The way that you internalize every trait of a being you love and live with is incredible. When I began to see what was happening as more of an observer of myself, I could find some peace in the bittersweet feelings and the seeing of Rocky in my mind's eye. My regular rides became emotional experiments in which I would allow myself to be surprised every time by where Rocky could emerge from a tree-line or some underbrush and run alongside me.

I began to question why and how this was happening. I had experienced loss before, and in human form, and the mechanisms of grief were familiar. The surprise was not that I was feeling this, but that the grief was as pronounced as it was. Why?

Not entirely unbeknownst to me, Rocky had become an integral part of my life. Yes, Selden had rescued him before she and I were together, but over the subsequent years, he'd adopted me, too. Rocky had boundless energy, and he would happily (except for a reluctance to get in canoes, which took some goading) go anywhere with his people. I'm pretty sure that if you look up the generic, "dog" in a dictionary, Rocky's picture would be there.

For a few years, Selden and I were living and working in different cities, Rocky was a companion to me. We'd have "guys' weekends" when Selden was out of town. At times I'd struggle, and when I was especially down, Rocky had a way of sidling right up next to me and leaning his weight against my leg, nosing my palm, and remind me, "Hey, I'm here with you."

I didn't fully understand at the time how much Rocky's affection meant in those moments. Looking back from the vantage point of years passed, I can now clearly see that having his forceful nudges and full-bodied leans against my legs or lap or chest gave me the comfort and security that I needed in those moments. Picking myself up was possible because I had this ridiculous canine companion along for the ride and ready for anything.

Somehow facing that of which I was fearful or by which I was saddened seemed manageable.
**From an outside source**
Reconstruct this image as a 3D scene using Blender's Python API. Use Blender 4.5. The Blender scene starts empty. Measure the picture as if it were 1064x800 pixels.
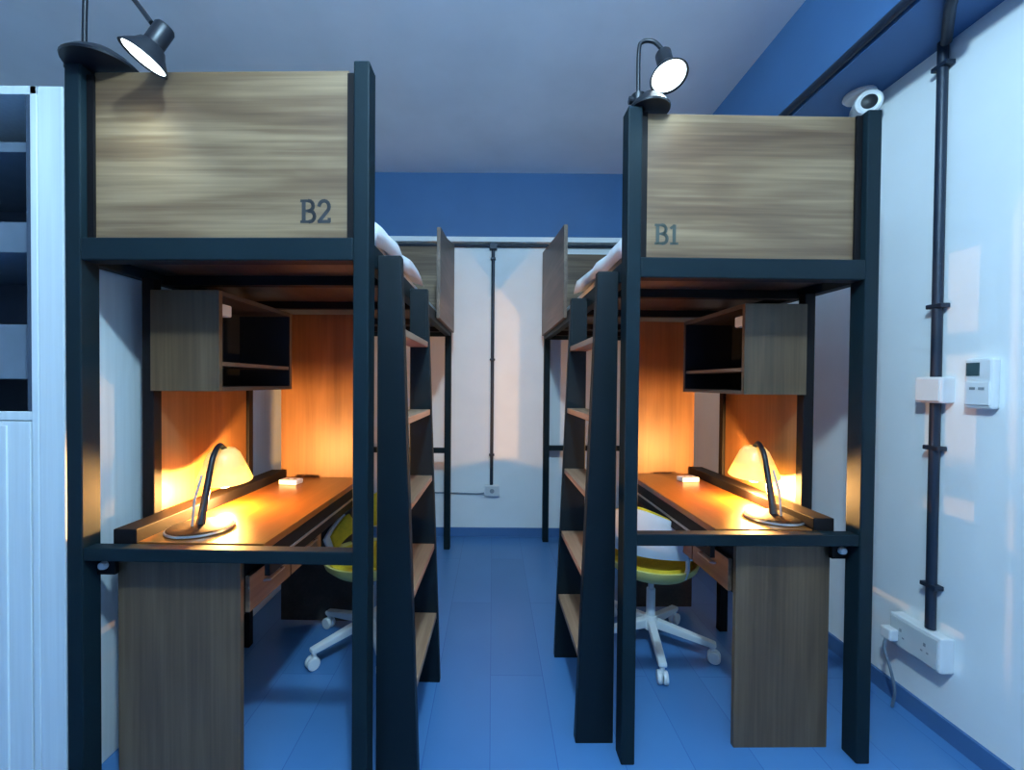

The truth about dogs--and pets of most species--is that their entire lives fit within ours. This means that we exist before or after or both without them. Knowing that rationally does absolutely nothing when we must confront the portion of lives after theirs. Such is existence. The forces of time and nature govern all of us.

How, then, am I to feel?

Today, a year after Rocky departed this life, I ride the same routes. I know that when I am collecting myself from the quick uphill out of town that I am soon to reach the fields in their seasonal states, and that if I so desire, I will see his spectre leaping alongside me, and I can conjure in my palm a reassuring nose saying, "I'm here with you."